╔══
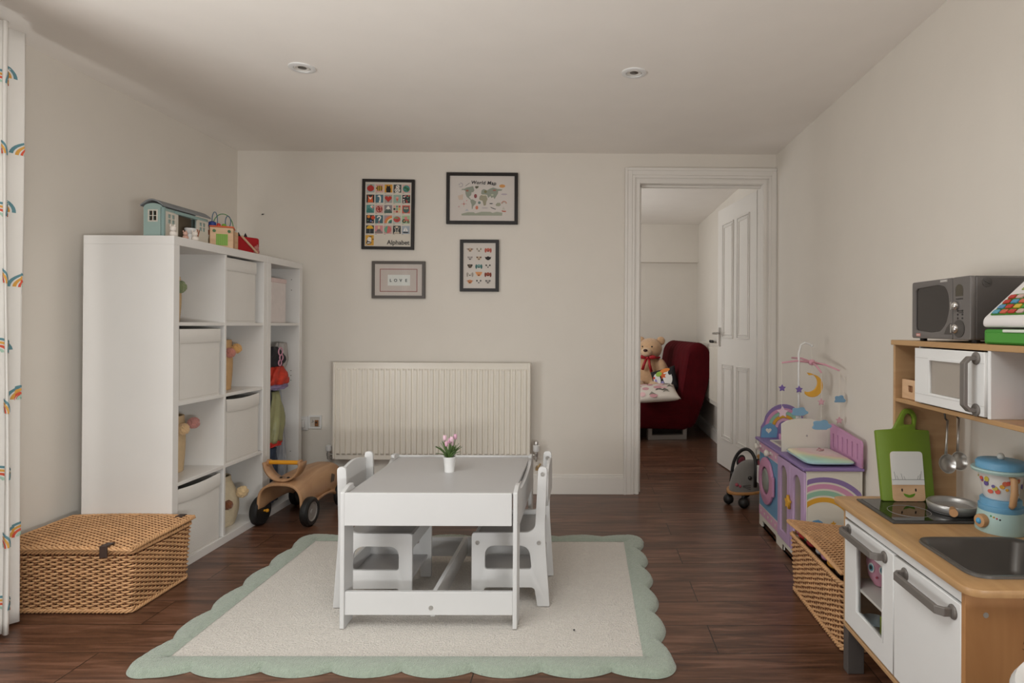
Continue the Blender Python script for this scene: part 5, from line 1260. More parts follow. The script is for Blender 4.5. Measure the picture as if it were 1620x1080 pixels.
lab(obj('tap', MB().tube([(1.165, 1.44, .541), (1.165, 1.44, .66), (1.16, 1.44, .70), (1.13, 1.44, .715), (1.100, 1.455, .70), (1.085, 1.462, .665), (1.082, 1.464, .635)], [.015, .015, .015, .015, .015, .016, .017], 16).lathe([(.024, .541), (.022, .55), (.015, .552)], Matrix.Translation((1.165, 1.44, 0)), 20), tpm, kt, smooth=50), 'grey curved tap')
hob = B('hob', .858, 1.692, .5405, 1.178, 1.925, .5465, mat('#4b4846', .35, metal=.3), kt, bevel=.003)
B('hob_glass', .870, 1.704, .5465, 1.166, 1.913, .5475, mat('#161514', .06, spec=.8), hob, bevel=0)
obj('hob_ring', MB().tube([(.955+.058*math.cos(a), 1.79+.058*math.sin(a), .5476) for a in [2*PI*k/40 for k in range(40)]], .0008, 5, closed=True), mat('#8a8784', .5), hob)
obj('hob_ring', MB().tube([(1.09+.062*math.cos(a), 1.80+.062*math.sin(a), .5476) for a in [2*PI*k/40 for k in range(40)]], .0008, 5, closed=True), mat('#8a8784', .5), hob)
for x in (.995, 1.030): lab(obj('hob_light', MB().lathe([(.010, 0), (.010, .0006), (.0001, .0008)], Matrix.Translation((x, 1.898, .5475)), 20), mat('#a8383a', .3), hob), 'red hob indicator')
# doors
GH = HANDLEG
def handle(fr, u0, u1, z, parent, vert=False):
    h = MB()
    def P3(u, w_): return fr @ (Vector((z, u, w_)) if vert else Vector((u, z, w_)))
    du = .012 if u1 > u0 else -.012
    r_w, r_t = .0095, .005
    path = [(u0, .0), (u0, .020), (u0+du, .032), (u1-du, .032), (u1, .020), (u1, .0)]
    # flat strap: sweep a rectangle
    prof = []
    for i, (u, w_) in enumerate(path):
        a = Vector(path[max(i-1, 0)]); b = Vector(path[min(i+1, 5)]); t = (b-a).normalized(); nn = Vector((-t.y, t.x))
        prof.append((Vector((u, w_))-nn*r_t, Vector((u, w_))+nn*r_t))
    vs = []
    for a, b in prof:
        for q in (a, b):
            for s_ in (-r_w, r_w):
                vs.append(fr @ (Vector((z+s_, q.x, q.y)) if vert else Vector((q.x, z+s_, q.y))))
    fs = []
    for i in range(5):
        k = 4*i; fs += [(k, k+1, k+5, k+4), (k+3, k+2, k+6, k+7), (k+2, k, k+4, k+6), (k+1, k+3, k+7, k+5)]
    h.add(vs, fs)
    for u in (u0, u1): h.lathe([(.0165, 0), (.0165, .003), (.012, .006)], fr @ Matrix.Translation((z, u, 0) if vert else (u, z, 0)), 24)
    return lab(obj('handle', h, GH, parent, bevel=.0015, smooth=40), 'grey plastic handle')
FK = lambda off=0: LEFTF((KX-off, KY1, 0))
d1 = plate('oven_door', [rect(.014, .160, .318, .482), rect(.094, .222, .262, .430)], .014, FK(.002), WHITE, kt, bevel=.002)
plate('window_bead', [rect(.090, .218, .266, .434), rect(.098, .226, .258, .426)], .010, FK(.0035), WHITE, d1, bevel=.001)
obj('glass', MB().prism(rect(.092, .220, .264, .432), FK(-.004), .002), GLASS, d1)
handle(FK(.002), .045, .272, .458, d1)
d2 = plate('cupboard_door', [rect(.323, .160, .612, .482)], .014, FK(.002), WHITE, kt, bevel=.002)
handle(FK(.002), .380, .585, .455, d2)
obj('screw', MB().lathe([(.006, 0), (.006, .001), (.0001, .0012)], FRONT((.868, KY0-.0002, .468)), 14), SCREW, kt)
# knots and grain cracks in the near panel
ck = MB()
for pth in ([(.93, .505), (.945, .47), (.955, .455), (.95, .44), (.935, .42), (.93, .405)], [(.928, .395), (.94, .39), (.948, .382)], [(.948, .375), (.955, .33), (.958, .30), (.966, .27)]):
    ck.tube([(x+.02, KY0-.0002, z) for x, z in pth], .0007, 4)
obj('grain_line', ck, mat('#6b4422', .7), kt)
# hutch
HX, HB = .990, 1.190
B('hutch_side', HX, KY1+.004, .5405, HB, KY1+.016, 1.034, BIRCH, kt); B('hutch_side', HX, 1.290, .5405, HB, 1.302, 1.034, BIRCH, kt)
B('hutch_top', HX-.004, 1.282, 1.034, HB+.002, KY1+.024, 1.050, BIRCHTOP, kt, bevel=.002)
B('hutch_shelf', HX, 1.302, .853, HB, KY1+.004, .866, BIRCHTOP, kt, bevel=.002)
B('cupboard_side', HX+.004, 1.802, .866, HB, 1.810, 1.034, WHITE, kt); B('cupboard_side', HX-.002, 1.478, .866, HB, 1.490, 1.034, WHITE, kt)
B('cupboard_back', HB-.004, 1.302, .866, HB, 1.802, 1.034, mat('#cbbcb0', .6), kt, bevel=0)
FH = lambda off=0: LEFTF((HX-off, 1.812, 0))
d3 = plate('microwave_door', [rect(.004, .870, .322, 1.030), rect(.080, .900, .235, 1.000)], .012, FH(.010), WHITE, kt, bevel=.002)
gr_ = MB()
for zz in (.896, 1.002): gr_.prism(rect(.004, zz-.0006, .322, zz+.0006), FH(.0106), .001)
gr_.prism(rect(.075, .898, .0762, 1.002), FH(.0106), .001)
obj('groove', gr_, mat('#c9c6c2', .5), d3)
plate('window_bead', [rect(.076, .896, .239, 1.004), rect(.083, .903, .232, .997)], .008, FH(.0115), WHITE, d3, bevel=.001)
obj('glass', MB().prism(rect(.078, .898, .237, 1.002), FH(.004), .002), mat('#a0978d', .22), d3)
handle(FH(.010), .884, 1.014, .292, d3, vert=True)
obj('hook_rail', MB().tube([(1.14, 1.80, .838), (1.14, 1.93, .838)], .005, 10).tube([(1.14, 1.80, .838), (1.14, 1.80, .853)], .004, 8).tube([(1.14, 1.93, .838), (1.14, 1.93, .853)], .004, 8), DARKMETAL, kt, smooth=40)
# box in the left bay
wbx = thing('wooden_box', 'small pale wooden box with square finger hole in the kitchen hutch bay', 'box', (1.08, 1.87, .866))
plate('front', [rect(0, 0, .104, .060), rnd(rect(.034, .022, .062, .042), .004)], .006, LEFTF((1.005, 1.928, .867)), LIGHTWOOD, wbx, bevel=.0008)
B('body', 1.012, 1.824, .8665, 1.17, 1.928, .926, mat('#8a6040', .6), wbx)
# ladles
def ladle(name, label, y, x, bowl, holes, top=.832, mt_=STEEL):
    t = thing(name, label, 'utensil', (x, y, .64), group=None)
    obj('hook', MB().tube([(x, y, top-.030), (x-.008, y, top-.022), (x-.010, y, top-.006), (x-.002, y, top+.012), (x+.008, y, top+.012), (x+.010, y, top+.002)], .0028, 8), DARKMETAL, t, smooth=True)
    obj('handle', MB().tube([(x-.001, y, top-.026), (x-.004, y, .74), (x-.006, y, .70)], [.0035, .0030, .0045], 8), mt_, t, smooth=True)
    M = Matrix.Translation((x-.006, y-.006, .672)) @ Matrix.Rotation(math.radians(78), 4, 'X') @ Matrix.Rotation(.15, 4, 'Y')
    bo = MB().lathe([(.0001, -.016), (.014, -.013), (.024, -.006), (.029, .003), (.030, .004), (.028, .004), (.023, -.004), (.013, -.011), (.0001, -.0135)], M, 28)
    o_ = obj('bowl', bo, mt_, t, smooth=50)
    if holes:
        for k in range(10):
            a = 2*PI*k/7; r_ = .016 if k < 7 else .007; obj('hole', MB().lathe([(.0022, 0), (.0022, .0008), (.0001, .0008)], M @ Matrix.Rotation(PI, 4, 'X') @ Matrix.Translation((r_*math.cos(a), r_*math.sin(a), .0135 if k < 7 else .0165)), 10), BLACK, o_)
    return t
ladle('skimmer', 'steel toy slotted spoon hanging nearest the green board', 1.866, 1.115, 0, True)
ladle('ladle', 'steel toy ladle hanging behind the slotted spoon', 1.905, 1.175, 0, False)
# green board with face
gb = thing('toy_chopping_board', 'green toy board with handle and smiling face panel leaning behind the hob', 'toy board', (1.0, 1.90, .547))
GB = Matrix.Translation((1.003, 1.888, .5485)) @ Matrix.Rotation(math.radians(-9), 4, 'X') @ frame((0, 0, 0), (1, 0, 0), (0, 0, 1))
GRB = mat('#6b8424', .5, bump=(30, .1))
out = [(-.078, 0), (.086, 0), (.086, .218), (.042, .220), (.052, .262), (.038, .285), (.014, .288), (-.002, .262), (-.026, .222), (-.084, .218)]
hole_ = [(.006, .236), (.038, .236), (.040, .256), (.032, .270), (.018, .270), (.010, .258)]
plate('board', [rnd(out, [.006, .006, .006, .006, .02, .02, .02, .02, .006, .006], 4), rnd(hole_, .006, 3)], .016, GB @ Matrix.Translation((0, 0, .0)), GRB, gb, bevel=.002, smooth=True)
plate('face_panel', [rnd(rect(-.046, .0, .056, .152), .012)], .002, GB @ Matrix.Translation((0, 0, .002)), LIGHTWOOD, gb)
plate('white_cap', [[(-.046, .048)]+rnd([(-.046, .05), (.056, .05), (.056, .152), (-.046, .152)], [0, 0, .012, .012])[0:]], .001, GB @ Matrix.Translation((0, 0, .003)), mat('#dedcd8', .5), gb)
fc = MB().use(BLACK)
for u in (-.016, .027): fc.prism(circ(u, .034, .0024, 12, ry=.005), GB @ Matrix.Translation((0, 0, .0028)), .001)
obj('eye', fc, None, gb)
obj('smile', MB().prism([(-.012, .024)]+[(.006+.018*math.cos(PI+PI*k/12), .024+.013*math.sin(PI+PI*k/12)) for k in range(1, 12)]+[(.024, .024), (.006, .019)], GB @ Matrix.Translation((0, 0, .0028)), .001), mat('#5f8a20', .5), gb)
gl_ = MB()
for u, h_ in ((-.034, .024), (-.026, .012), (-.012, .018), (-.004, .010), (.034, .012), (.044, .026), (.04, .016)): gl_.tube([GB @ Vector((u, .066, .0035)), GB @ Vector((u-.004 if u < 0 else u+.004, .066+h_, .0035))], .0006, 4)
gl_.tube([GB @ Vector((-.046, .066, .0035)), GB @ Vector((.056, .066, .0035))], .0006, 4)
obj('drawn_hair', gl_, mat('#8a8a88', .6), gb)
# frying pan
fp = thing('frying_pan', 'small steel toy pan with wooden handle on the hob', 'pan', (1.09, 1.80, .5478))
Mp = Matrix.Translation((1.092, 1.800, .5482))
obj('pan_body', MB().lathe([(.0001, 0), (.062, 0), (.068, .004), (.071, .020), (.069, .024), (.062, .024), (.058, .021), (.056, .010), (.050, .008), (.0001, .008)], Mp, 48), mat('#b9b6b3', .35, metal=.6), fp, smooth=50)
obj('handle', MB().tube([(1.055, 1.742, .568), (1.048, 1.728, .569), (1.030, 1.695, .571)], [.008, .010, .011], 14), mat('#b88b62', .5), fp, smooth=40)
# toy blender
bd = thing('toy_blender', 'pale blue wooden toy blender with fruit printed jug and knob lid', 'toy blender', (1.120, 1.640, .5405))
Mb = Matrix.Translation((1.128, 1.645, .5410))
AQ = mat('#a9c2bd', .5); BL2 = mat('#6a9fc0', .45)
obj('base', MB().lathe([(.0001, 0), (.060, 0), (.061, .004), (.053, .056), (.0001, .056)], Mb, 40), AQ, bd, smooth=40)
obj('collar', MB().lathe([(.052, .056), (.053, .058), (.053, .070), (.049, .072), (.049, .086), (.047, .088), (.0001, .088)], Mb, 40), BL2, bd, smooth=40)
jug = obj('jug', MB().lathe([(.037, .088), (.040, .092), (.052, .150), (.053, .158), (.050, .158), (.037, .094), (.0001, .092)], Mb, 40), mat('#d9d6d2', .35), bd, smooth=40)
rr = random.Random(21)
for k in range(22):
    a = math.radians(rr.uniform(150, 330)); h_ = rr.uniform(.106, .150); r_ = .040+(h_-.092)*.207+.0016
    c_ = Mb @ Vector((r_*math.cos(a), r_*math.sin(a), h_)); cc = rr.choice(['#c9553f', '#b8a63a', '#a8404c', '#5a4a86', '#d09a3a', '#c46a50', '#8a3a34'])
    fr = frame(c_, (-math.sin(a), math.cos(a), 0), (math.cos(a)*.2, math.sin(a)*.2, 1)); fr = frame(c_, (math.cos(a+PI/2), math.sin(a+PI/2), 0), (0, 0, 1))
    s_ = rr.uniform(.0035, .0075); obj('fruit_print', MB().prism(circ(0, 0, s_, 12, ry=s_*rr.uniform(.7, 1.1)), fr @ Matrix.Translation((0, 0, .0006)), .001), mat(cc, .5), jug)
obj('rim', MB().lathe([(.050, .156), (.068, .160), (.071, .166), (.069, .170), (.0001, .170)], Mb, 44), AQ, bd, smooth=40)
obj('lid', MB().lathe([(.059, .170), (.060, .184), (.055, .190), (.0001, .193)], Mb, 40), BL2, bd, smooth=50)
obj('lid_knob', MB().ball(Mb @ Vector((0, 0, .200)), .0095, 16), mat('#c9c9c2', .5), bd, smooth=True)
ha = math.radians(262); hr = lambda r, z: Mb @ Vector((r*math.cos(ha), r*math.sin(ha), z))
obj('jug_handle', MB().tube([hr(.052, .156), hr(.066, .150), hr(.068, .120), hr(.060, .085), hr(.052, .076)], [.0065, .0085, .0085, .0085, .0065], 12), mat('#bd9268', .5), bd, smooth=True)
ka = math.radians(192); fk = frame(Mb @ Vector((.056*math.cos(ka), .056*math.sin(ka), .030)), (math.cos(ka+PI/2), math.sin(ka+PI/2), 0), (0, 0, 1))
obj('dial', MB().lathe([(.017, -.004), (.018, .010), (.0165, .014), (.009, .015)], fk, 28), mat('#bd9268', .5), bd, smooth=40)
obj('dial_button', MB().ball(fk @ Vector((0, 0, .013)), .0085, 14), mat('#4f9cc9', .4), bd, smooth=True)
for k, cc in enumerate(('#4fa070', '#c9a03a', '#b84a50', '#26262a')):
    a = ka+.35+.13*k; obj('control_dot', MB().ball(Mb @ Vector((.0545*math.cos(a), .0545*math.sin(a), .047-.002*k)), .0026, 8), mat(cc, .4), bd)
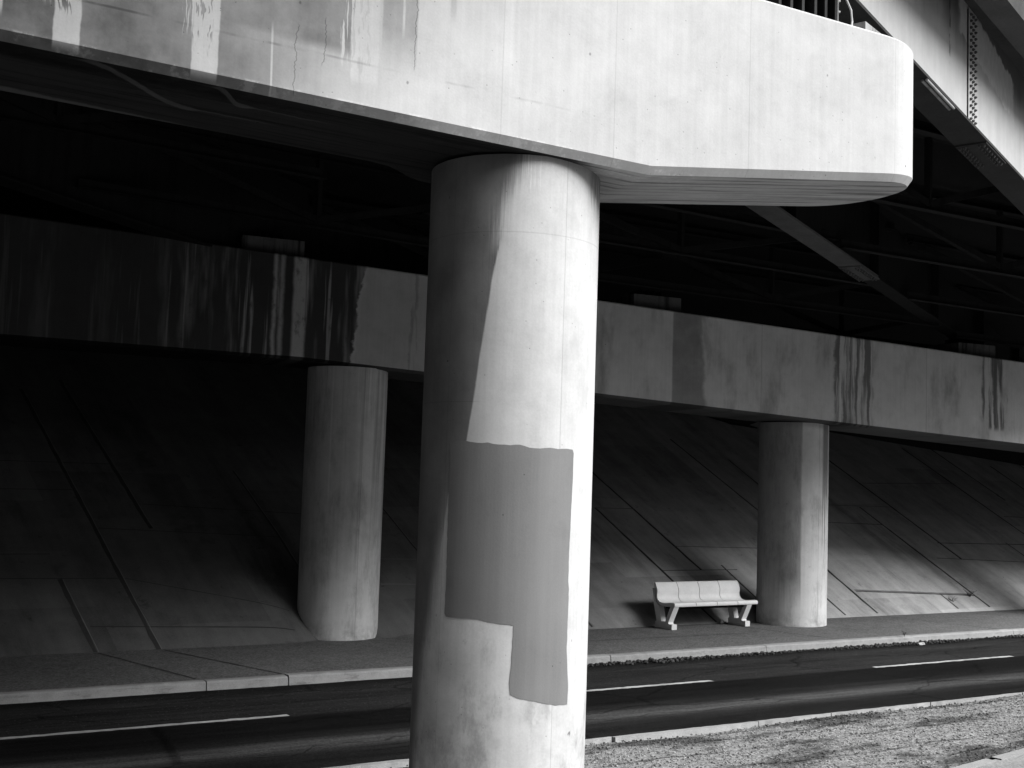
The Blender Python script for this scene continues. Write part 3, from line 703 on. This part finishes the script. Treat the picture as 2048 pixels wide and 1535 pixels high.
╚══
WRITTEN PROBLEM: Give the number of lines in the records that contain the string "part", and nothing besides.

WORKED ANSWER: 2